• Your instructions
Read the records and gather each line that includes "this".

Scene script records

━━━━━━━━

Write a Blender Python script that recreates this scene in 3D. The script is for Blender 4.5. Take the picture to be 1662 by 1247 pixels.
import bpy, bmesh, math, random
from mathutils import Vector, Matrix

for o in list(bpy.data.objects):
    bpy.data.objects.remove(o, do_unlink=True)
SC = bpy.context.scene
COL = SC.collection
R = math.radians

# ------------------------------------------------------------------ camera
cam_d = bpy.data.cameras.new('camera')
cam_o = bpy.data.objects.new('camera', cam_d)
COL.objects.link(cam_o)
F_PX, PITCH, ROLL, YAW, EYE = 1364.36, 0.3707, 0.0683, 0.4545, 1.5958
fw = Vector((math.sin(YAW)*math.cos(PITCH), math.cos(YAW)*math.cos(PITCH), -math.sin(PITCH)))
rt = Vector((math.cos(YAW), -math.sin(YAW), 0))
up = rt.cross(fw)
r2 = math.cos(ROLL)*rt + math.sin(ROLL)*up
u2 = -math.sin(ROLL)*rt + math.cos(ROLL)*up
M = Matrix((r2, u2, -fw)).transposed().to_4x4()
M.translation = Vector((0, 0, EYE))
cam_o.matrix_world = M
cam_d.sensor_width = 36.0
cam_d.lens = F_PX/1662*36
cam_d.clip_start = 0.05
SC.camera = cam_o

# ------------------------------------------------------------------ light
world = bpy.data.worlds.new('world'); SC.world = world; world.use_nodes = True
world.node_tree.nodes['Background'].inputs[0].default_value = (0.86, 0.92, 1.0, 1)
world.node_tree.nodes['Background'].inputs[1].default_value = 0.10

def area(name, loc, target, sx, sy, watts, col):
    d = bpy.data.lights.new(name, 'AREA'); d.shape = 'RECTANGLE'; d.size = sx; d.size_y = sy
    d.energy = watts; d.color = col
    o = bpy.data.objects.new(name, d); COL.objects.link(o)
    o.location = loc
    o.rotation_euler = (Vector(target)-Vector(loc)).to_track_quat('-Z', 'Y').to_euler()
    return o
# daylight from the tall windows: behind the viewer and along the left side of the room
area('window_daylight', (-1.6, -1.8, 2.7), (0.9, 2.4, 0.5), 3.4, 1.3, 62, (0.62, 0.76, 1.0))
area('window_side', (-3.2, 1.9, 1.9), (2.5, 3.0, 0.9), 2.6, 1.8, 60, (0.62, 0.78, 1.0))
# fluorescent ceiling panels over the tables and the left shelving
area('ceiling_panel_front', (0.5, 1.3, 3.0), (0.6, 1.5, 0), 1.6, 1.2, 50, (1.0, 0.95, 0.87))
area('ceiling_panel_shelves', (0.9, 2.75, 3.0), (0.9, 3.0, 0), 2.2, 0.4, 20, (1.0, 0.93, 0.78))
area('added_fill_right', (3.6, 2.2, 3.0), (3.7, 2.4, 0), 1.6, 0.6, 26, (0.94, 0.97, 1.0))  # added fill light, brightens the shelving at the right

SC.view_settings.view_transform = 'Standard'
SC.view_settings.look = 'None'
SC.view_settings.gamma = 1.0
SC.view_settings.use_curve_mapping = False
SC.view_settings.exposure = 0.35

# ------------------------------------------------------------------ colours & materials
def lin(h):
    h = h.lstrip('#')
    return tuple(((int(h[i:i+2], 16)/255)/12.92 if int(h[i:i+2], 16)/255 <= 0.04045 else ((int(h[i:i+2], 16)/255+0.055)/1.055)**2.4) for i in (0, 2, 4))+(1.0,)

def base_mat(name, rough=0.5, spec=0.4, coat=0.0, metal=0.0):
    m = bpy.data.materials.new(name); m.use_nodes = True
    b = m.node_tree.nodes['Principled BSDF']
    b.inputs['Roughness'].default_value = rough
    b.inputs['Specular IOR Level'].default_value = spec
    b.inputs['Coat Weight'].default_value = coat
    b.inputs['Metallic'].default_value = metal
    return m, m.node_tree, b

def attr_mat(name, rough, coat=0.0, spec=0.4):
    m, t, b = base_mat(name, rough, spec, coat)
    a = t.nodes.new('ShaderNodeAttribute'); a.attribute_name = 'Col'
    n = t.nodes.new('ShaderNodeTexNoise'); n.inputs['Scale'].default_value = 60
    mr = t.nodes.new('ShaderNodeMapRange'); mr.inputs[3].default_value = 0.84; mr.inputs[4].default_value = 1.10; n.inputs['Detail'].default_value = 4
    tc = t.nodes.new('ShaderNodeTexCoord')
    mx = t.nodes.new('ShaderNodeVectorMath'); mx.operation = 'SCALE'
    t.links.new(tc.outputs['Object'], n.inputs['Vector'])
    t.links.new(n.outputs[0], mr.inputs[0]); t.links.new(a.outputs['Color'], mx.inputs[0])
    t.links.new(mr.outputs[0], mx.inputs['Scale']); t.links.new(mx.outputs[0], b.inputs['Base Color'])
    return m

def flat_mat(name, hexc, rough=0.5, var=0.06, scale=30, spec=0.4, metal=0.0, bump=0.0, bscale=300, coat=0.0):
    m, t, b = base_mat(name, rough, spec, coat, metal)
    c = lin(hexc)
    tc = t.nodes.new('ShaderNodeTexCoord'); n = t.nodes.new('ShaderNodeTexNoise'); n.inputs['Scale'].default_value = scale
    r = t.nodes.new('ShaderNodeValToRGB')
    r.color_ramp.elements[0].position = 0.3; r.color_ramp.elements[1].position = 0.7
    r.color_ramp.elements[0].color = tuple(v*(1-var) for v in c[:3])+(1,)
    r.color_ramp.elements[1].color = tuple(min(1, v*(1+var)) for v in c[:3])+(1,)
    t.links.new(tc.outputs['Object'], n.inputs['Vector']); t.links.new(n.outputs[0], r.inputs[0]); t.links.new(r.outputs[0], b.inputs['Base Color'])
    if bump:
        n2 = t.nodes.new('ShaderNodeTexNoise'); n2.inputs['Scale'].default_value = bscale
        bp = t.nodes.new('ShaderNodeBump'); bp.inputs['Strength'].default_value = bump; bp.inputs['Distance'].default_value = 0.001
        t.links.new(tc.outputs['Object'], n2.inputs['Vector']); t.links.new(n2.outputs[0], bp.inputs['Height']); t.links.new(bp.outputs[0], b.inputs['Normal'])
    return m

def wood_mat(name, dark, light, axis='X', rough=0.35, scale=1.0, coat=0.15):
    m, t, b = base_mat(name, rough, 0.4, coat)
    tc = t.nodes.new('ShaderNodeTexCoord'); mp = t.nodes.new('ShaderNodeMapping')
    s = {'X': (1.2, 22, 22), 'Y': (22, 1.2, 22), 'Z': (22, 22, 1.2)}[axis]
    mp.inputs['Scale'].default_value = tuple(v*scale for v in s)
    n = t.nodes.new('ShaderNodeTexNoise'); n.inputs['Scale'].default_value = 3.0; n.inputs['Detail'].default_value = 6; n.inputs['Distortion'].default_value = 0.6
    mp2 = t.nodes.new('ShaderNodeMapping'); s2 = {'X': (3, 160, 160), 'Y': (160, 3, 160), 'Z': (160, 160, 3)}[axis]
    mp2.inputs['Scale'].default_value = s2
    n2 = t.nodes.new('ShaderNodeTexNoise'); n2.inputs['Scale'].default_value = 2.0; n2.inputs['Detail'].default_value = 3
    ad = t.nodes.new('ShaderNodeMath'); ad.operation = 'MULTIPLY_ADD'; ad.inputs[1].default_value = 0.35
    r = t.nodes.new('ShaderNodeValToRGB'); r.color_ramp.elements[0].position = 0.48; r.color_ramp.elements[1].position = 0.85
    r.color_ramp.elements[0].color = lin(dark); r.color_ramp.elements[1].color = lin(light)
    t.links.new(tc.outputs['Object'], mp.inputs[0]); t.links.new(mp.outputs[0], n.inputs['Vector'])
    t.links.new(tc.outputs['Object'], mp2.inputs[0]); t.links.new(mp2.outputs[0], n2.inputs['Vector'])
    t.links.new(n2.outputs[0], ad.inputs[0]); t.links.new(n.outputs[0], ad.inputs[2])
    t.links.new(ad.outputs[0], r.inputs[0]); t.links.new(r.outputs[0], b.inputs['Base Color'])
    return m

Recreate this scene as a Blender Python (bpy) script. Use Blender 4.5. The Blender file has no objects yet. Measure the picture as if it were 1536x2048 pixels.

━━━━━━━━

• Written answer
Write a Blender Python script that recreates this scene in 3D. The script is for Blender 4.5. Take the picture to be 1662 by 1247 pixels.
Recreate this scene as a Blender Python (bpy) script. Use Blender 4.5. The Blender file has no objects yet. Measure the picture as if it were 1536x2048 pixels.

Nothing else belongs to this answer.